**AIM:**
Give an exact transcription of every line, dropping the images.

━━━

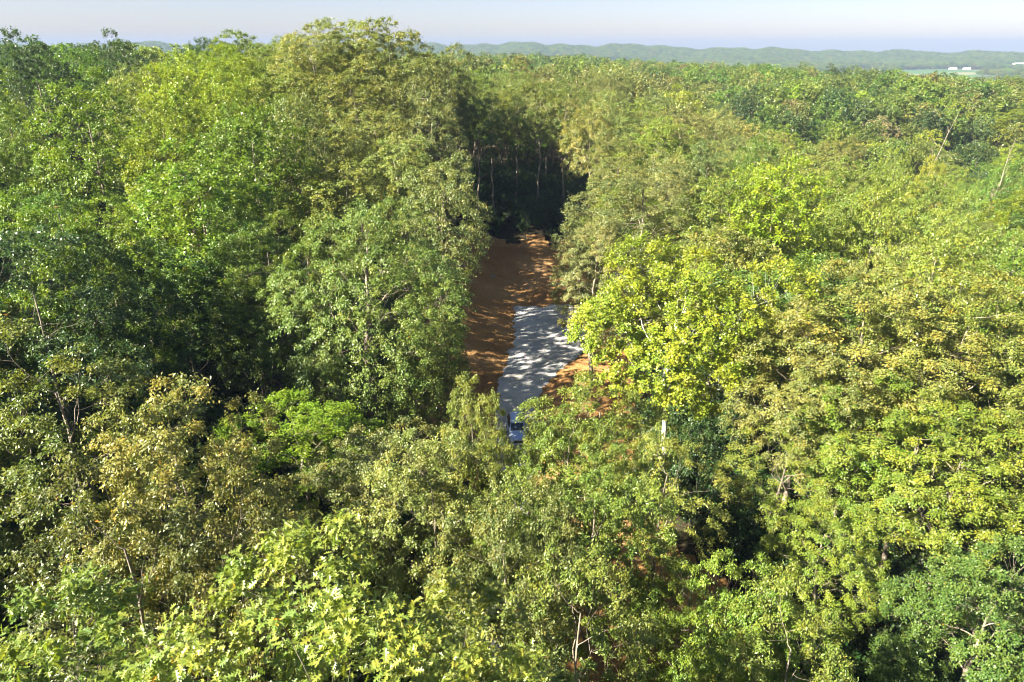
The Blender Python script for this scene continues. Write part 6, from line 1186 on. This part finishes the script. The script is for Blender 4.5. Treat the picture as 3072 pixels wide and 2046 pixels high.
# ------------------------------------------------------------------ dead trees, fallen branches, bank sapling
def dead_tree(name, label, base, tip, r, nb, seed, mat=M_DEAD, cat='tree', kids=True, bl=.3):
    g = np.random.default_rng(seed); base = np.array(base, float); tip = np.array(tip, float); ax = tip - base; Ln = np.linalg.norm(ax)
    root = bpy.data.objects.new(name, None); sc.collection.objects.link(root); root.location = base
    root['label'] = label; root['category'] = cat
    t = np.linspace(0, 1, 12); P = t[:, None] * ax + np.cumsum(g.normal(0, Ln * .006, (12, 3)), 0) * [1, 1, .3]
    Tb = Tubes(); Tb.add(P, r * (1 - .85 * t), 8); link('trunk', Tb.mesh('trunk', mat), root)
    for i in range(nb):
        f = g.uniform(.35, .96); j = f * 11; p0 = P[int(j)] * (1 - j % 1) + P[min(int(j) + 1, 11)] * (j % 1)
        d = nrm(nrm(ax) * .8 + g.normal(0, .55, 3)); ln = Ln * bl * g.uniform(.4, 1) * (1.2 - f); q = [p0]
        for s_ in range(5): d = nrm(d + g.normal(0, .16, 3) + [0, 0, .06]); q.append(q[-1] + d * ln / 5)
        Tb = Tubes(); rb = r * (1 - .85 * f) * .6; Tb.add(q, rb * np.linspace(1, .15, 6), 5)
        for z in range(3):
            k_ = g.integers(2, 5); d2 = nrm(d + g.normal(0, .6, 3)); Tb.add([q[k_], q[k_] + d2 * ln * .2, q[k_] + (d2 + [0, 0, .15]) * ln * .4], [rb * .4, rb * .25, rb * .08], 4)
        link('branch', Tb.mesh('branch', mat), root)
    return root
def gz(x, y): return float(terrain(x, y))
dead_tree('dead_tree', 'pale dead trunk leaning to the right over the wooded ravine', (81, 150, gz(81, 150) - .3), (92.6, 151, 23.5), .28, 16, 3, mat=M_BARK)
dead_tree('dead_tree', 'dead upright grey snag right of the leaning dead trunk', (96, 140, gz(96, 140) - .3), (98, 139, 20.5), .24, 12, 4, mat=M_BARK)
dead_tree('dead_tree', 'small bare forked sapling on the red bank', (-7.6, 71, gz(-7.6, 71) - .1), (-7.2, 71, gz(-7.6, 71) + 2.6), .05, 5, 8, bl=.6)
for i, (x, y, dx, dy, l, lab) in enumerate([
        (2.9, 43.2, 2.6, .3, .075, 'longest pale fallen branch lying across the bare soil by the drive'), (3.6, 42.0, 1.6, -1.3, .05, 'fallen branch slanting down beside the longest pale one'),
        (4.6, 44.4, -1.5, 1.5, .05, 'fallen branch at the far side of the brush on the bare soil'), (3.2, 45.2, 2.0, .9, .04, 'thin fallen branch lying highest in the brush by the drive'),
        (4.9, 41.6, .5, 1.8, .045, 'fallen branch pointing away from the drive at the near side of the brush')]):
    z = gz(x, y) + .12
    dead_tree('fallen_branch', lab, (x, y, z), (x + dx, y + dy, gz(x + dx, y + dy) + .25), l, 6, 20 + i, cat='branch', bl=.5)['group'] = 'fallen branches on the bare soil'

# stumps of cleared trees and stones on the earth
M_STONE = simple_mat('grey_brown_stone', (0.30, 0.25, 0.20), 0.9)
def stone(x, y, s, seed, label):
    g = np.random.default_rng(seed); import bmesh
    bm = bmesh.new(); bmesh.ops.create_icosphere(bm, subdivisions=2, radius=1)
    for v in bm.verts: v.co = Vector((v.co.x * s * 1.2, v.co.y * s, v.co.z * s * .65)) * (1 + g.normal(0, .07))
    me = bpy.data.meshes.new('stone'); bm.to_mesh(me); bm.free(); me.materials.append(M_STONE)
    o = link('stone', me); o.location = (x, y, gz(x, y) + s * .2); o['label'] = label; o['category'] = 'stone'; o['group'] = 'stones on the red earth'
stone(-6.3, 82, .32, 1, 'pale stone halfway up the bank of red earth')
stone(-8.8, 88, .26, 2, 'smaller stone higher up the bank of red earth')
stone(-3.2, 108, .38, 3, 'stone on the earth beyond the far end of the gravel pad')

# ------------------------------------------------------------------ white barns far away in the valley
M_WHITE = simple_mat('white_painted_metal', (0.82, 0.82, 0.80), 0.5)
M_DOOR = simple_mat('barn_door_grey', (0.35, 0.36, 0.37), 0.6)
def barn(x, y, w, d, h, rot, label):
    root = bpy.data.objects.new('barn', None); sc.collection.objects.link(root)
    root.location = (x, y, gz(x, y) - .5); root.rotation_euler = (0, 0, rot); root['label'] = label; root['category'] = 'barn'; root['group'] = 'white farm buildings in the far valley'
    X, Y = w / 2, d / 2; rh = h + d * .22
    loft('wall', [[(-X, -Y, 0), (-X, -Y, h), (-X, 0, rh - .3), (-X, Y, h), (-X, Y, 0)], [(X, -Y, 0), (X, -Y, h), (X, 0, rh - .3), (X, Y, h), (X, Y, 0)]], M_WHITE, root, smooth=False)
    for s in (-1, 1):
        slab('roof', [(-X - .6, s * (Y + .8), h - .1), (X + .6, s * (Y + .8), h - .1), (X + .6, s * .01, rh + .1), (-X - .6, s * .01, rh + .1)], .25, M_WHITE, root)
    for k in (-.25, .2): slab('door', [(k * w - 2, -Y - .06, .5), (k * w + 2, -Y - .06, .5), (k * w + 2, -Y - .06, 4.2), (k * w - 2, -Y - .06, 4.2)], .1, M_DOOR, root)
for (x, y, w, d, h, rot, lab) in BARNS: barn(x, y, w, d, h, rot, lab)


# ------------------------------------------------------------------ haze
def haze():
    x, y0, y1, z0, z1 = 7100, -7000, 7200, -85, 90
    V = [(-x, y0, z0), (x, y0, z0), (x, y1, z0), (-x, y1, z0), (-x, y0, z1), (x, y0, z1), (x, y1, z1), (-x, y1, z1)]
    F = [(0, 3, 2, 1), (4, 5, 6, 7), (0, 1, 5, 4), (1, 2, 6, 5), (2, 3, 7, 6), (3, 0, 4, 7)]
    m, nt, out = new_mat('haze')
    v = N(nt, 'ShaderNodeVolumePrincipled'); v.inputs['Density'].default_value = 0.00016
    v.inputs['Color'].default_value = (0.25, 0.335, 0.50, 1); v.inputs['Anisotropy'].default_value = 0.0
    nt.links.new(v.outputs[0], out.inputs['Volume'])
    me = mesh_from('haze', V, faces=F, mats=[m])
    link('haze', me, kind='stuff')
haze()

━━━

**SOLUTION TO THE EXERCISE:**
The Blender Python script for this scene continues. Write part 6, from line 1186 on. This part finishes the script. The script is for Blender 4.5. Treat the picture as 3072 pixels wide and 2046 pixels high.
# ------------------------------------------------------------------ dead trees, fallen branches, bank sapling
def dead_tree(name, label, base, tip, r, nb, seed, mat=M_DEAD, cat='tree', kids=True, bl=.3):
    g = np.random.default_rng(seed); base = np.array(base, float); tip = np.array(tip, float); ax = tip - base; Ln = np.linalg.norm(ax)
    root = bpy.data.objects.new(name, None); sc.collection.objects.link(root); root.location = base
    root['label'] = label; root['category'] = cat
    t = np.linspace(0, 1, 12); P = t[:, None] * ax + np.cumsum(g.normal(0, Ln * .006, (12, 3)), 0) * [1, 1, .3]
    Tb = Tubes(); Tb.add(P, r * (1 - .85 * t), 8); link('trunk', Tb.mesh('trunk', mat), root)
    for i in range(nb):
        f = g.uniform(.35, .96); j = f * 11; p0 = P[int(j)] * (1 - j % 1) + P[min(int(j) + 1, 11)] * (j % 1)
        d = nrm(nrm(ax) * .8 + g.normal(0, .55, 3)); ln = Ln * bl * g.uniform(.4, 1) * (1.2 - f); q = [p0]
        for s_ in range(5): d = nrm(d + g.normal(0, .16, 3) + [0, 0, .06]); q.append(q[-1] + d * ln / 5)
        Tb = Tubes(); rb = r * (1 - .85 * f) * .6; Tb.add(q, rb * np.linspace(1, .15, 6), 5)
        for z in range(3):
            k_ = g.integers(2, 5); d2 = nrm(d + g.normal(0, .6, 3)); Tb.add([q[k_], q[k_] + d2 * ln * .2, q[k_] + (d2 + [0, 0, .15]) * ln * .4], [rb * .4, rb * .25, rb * .08], 4)
        link('branch', Tb.mesh('branch', mat), root)
    return root
def gz(x, y): return float(terrain(x, y))
dead_tree('dead_tree', 'pale dead trunk leaning to the right over the wooded ravine', (81, 150, gz(81, 150) - .3), (92.6, 151, 23.5), .28, 16, 3, mat=M_BARK)
dead_tree('dead_tree', 'dead upright grey snag right of the leaning dead trunk', (96, 140, gz(96, 140) - .3), (98, 139, 20.5), .24, 12, 4, mat=M_BARK)
dead_tree('dead_tree', 'small bare forked sapling on the red bank', (-7.6, 71, gz(-7.6, 71) - .1), (-7.2, 71, gz(-7.6, 71) + 2.6), .05, 5, 8, bl=.6)
for i, (x, y, dx, dy, l, lab) in enumerate([
        (2.9, 43.2, 2.6, .3, .075, 'longest pale fallen branch lying across the bare soil by the drive'), (3.6, 42.0, 1.6, -1.3, .05, 'fallen branch slanting down beside the longest pale one'),
        (4.6, 44.4, -1.5, 1.5, .05, 'fallen branch at the far side of the brush on the bare soil'), (3.2, 45.2, 2.0, .9, .04, 'thin fallen branch lying highest in the brush by the drive'),
        (4.9, 41.6, .5, 1.8, .045, 'fallen branch pointing away from the drive at the near side of the brush')]):
    z = gz(x, y) + .12
    dead_tree('fallen_branch', lab, (x, y, z), (x + dx, y + dy, gz(x + dx, y + dy) + .25), l, 6, 20 + i, cat='branch', bl=.5)['group'] = 'fallen branches on the bare soil'

# stumps of cleared trees and stones on the earth
M_STONE = simple_mat('grey_brown_stone', (0.30, 0.25, 0.20), 0.9)
def stone(x, y, s, seed, label):
    g = np.random.default_rng(seed); import bmesh
    bm = bmesh.new(); bmesh.ops.create_icosphere(bm, subdivisions=2, radius=1)
    for v in bm.verts: v.co = Vector((v.co.x * s * 1.2, v.co.y * s, v.co.z * s * .65)) * (1 + g.normal(0, .07))
    me = bpy.data.meshes.new('stone'); bm.to_mesh(me); bm.free(); me.materials.append(M_STONE)
    o = link('stone', me); o.location = (x, y, gz(x, y) + s * .2); o['label'] = label; o['category'] = 'stone'; o['group'] = 'stones on the red earth'
stone(-6.3, 82, .32, 1, 'pale stone halfway up the bank of red earth')
stone(-8.8, 88, .26, 2, 'smaller stone higher up the bank of red earth')
stone(-3.2, 108, .38, 3, 'stone on the earth beyond the far end of the gravel pad')

# ------------------------------------------------------------------ white barns far away in the valley
M_WHITE = simple_mat('white_painted_metal', (0.82, 0.82, 0.80), 0.5)
M_DOOR = simple_mat('barn_door_grey', (0.35, 0.36, 0.37), 0.6)
def barn(x, y, w, d, h, rot, label):
    root = bpy.data.objects.new('barn', None); sc.collection.objects.link(root)
    root.location = (x, y, gz(x, y) - .5); root.rotation_euler = (0, 0, rot); root['label'] = label; root['category'] = 'barn'; root['group'] = 'white farm buildings in the far valley'
    X, Y = w / 2, d / 2; rh = h + d * .22
    loft('wall', [[(-X, -Y, 0), (-X, -Y, h), (-X, 0, rh - .3), (-X, Y, h), (-X, Y, 0)], [(X, -Y, 0), (X, -Y, h), (X, 0, rh - .3), (X, Y, h), (X, Y, 0)]], M_WHITE, root, smooth=False)
    for s in (-1, 1):
        slab('roof', [(-X - .6, s * (Y + .8), h - .1), (X + .6, s * (Y + .8), h - .1), (X + .6, s * .01, rh + .1), (-X - .6, s * .01, rh + .1)], .25, M_WHITE, root)
    for k in (-.25, .2): slab('door', [(k * w - 2, -Y - .06, .5), (k * w + 2, -Y - .06, .5), (k * w + 2, -Y - .06, 4.2), (k * w - 2, -Y - .06, 4.2)], .1, M_DOOR, root)
for (x, y, w, d, h, rot, lab) in BARNS: barn(x, y, w, d, h, rot, lab)


# ------------------------------------------------------------------ haze
def haze():
    x, y0, y1, z0, z1 = 7100, -7000, 7200, -85, 90
    V = [(-x, y0, z0), (x, y0, z0), (x, y1, z0), (-x, y1, z0), (-x, y0, z1), (x, y0, z1), (x, y1, z1), (-x, y1, z1)]
    F = [(0, 3, 2, 1), (4, 5, 6, 7), (0, 1, 5, 4), (1, 2, 6, 5), (2, 3, 7, 6), (3, 0, 4, 7)]
    m, nt, out = new_mat('haze')
    v = N(nt, 'ShaderNodeVolumePrincipled'); v.inputs['Density'].default_value = 0.00016
    v.inputs['Color'].default_value = (0.25, 0.335, 0.50, 1); v.inputs['Anisotropy'].default_value = 0.0
    nt.links.new(v.outputs[0], out.inputs['Volume'])
    me = mesh_from('haze', V, faces=F, mats=[m])
    link('haze', me, kind='stuff')
haze()